Monday, February 24, 2014

A Novel Approach

As you are no doubt aware, the title for this blog site is "Knowing: A Novel Approach." That is more than a cute, double-meaning title. That title is not primarily for marketing, branding, or tickling the ear. It simply represents a profound truth regarding how we (as humans) basically know stuff.

A friend of mine reminded me this afternoon of some words of Paul G. Hiebert. Dr. Hiebert was a remarkable man. He was distinguished professor of mission and anthropology at Trinity Evangelical Divinity School. He also had pastored a church. Plus he had been a missionary to India. His writings are a tremendous gift to those of us still living this side of the Jordan. But more than all that, he was a humble man who believed in and lived in The Story.
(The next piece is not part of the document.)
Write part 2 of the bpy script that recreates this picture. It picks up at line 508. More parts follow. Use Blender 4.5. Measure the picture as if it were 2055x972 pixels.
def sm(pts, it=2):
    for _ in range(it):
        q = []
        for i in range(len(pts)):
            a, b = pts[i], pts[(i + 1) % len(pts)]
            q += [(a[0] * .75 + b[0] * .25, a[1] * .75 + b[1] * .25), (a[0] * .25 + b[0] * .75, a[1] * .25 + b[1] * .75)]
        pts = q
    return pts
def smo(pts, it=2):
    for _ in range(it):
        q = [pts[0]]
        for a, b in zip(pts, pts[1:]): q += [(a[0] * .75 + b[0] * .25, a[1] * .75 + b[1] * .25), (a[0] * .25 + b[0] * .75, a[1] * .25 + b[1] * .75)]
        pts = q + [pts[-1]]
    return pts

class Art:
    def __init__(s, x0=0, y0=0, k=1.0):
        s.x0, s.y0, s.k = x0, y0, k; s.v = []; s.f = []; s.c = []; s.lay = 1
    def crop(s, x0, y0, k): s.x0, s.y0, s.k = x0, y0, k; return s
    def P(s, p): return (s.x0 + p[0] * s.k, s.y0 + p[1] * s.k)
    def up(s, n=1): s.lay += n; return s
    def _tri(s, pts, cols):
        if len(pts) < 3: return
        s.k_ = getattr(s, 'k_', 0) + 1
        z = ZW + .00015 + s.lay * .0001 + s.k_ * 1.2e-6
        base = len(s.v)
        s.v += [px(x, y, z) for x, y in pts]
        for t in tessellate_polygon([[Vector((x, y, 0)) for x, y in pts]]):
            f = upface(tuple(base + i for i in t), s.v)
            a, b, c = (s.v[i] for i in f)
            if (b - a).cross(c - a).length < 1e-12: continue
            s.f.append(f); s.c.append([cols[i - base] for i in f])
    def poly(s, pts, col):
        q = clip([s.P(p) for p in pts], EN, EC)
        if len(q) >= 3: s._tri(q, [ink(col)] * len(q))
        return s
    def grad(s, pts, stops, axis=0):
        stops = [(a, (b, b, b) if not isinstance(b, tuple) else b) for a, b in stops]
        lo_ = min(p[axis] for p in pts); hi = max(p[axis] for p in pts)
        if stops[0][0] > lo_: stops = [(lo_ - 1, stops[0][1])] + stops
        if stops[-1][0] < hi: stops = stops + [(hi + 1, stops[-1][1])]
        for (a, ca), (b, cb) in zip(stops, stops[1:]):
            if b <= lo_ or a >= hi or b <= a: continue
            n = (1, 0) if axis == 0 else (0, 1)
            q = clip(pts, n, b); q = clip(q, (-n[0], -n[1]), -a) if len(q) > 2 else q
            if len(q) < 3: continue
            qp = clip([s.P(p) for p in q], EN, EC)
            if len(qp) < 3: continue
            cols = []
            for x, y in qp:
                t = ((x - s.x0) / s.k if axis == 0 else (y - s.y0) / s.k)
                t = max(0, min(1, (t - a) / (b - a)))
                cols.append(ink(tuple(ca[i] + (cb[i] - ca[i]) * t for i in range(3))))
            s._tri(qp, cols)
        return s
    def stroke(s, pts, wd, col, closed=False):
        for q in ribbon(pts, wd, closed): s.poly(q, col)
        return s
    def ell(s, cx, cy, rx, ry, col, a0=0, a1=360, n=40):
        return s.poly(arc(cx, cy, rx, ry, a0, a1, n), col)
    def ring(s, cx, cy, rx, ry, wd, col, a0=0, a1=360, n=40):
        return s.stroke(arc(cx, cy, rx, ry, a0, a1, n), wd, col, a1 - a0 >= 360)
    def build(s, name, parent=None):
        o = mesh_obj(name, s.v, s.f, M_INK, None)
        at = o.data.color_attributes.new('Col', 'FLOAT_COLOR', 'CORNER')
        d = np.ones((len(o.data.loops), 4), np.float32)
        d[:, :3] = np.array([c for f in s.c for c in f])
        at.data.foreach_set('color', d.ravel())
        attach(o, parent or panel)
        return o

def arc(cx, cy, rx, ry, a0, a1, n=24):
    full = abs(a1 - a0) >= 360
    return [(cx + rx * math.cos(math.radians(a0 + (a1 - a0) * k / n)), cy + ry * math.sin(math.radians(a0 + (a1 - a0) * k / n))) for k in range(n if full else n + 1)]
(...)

On page sixty-six of Dr. Hiebert's book, Transforming Worldviews, he writes, "Narrative knowing is different from critical, analytical knowledge. Rational analysis is based on hard, objective evidence and logical, discursive analysis and creates abstractions from concrete reality. Stories, on the other hand, are based on both imaginative and rational analysis and deal with complexities of human experience that cannot be probed by the rational mind alone; they include contradictions, compromise, conflict, and crisis. They affirm that narrative knowing is real knowledge involving real truth and falsehood. Rational analysis focuses on cognitive knowing, but rationality unchecked by virtue and beauty leads to ugliness and evil. Narratives combine rationality and imagination and the cognitive, affective, and evaluative dimensions of life in a single whole." [Pause for this to sink in.] "...rationality unchecked by virtue and beauty leads to ugliness and evil." Thank you Dr. Hiebert. We might paraphrase and expand that by saying that truth (naked truth) devoid of the beauty of a truly loving relationship is not a pleasant thing. Jesus said, "I am the Truth." But he incarnated the truth that he was/is in love and in life. He demonstrated it in non-propositional embodiment.

Knowing. It really is a novel approach.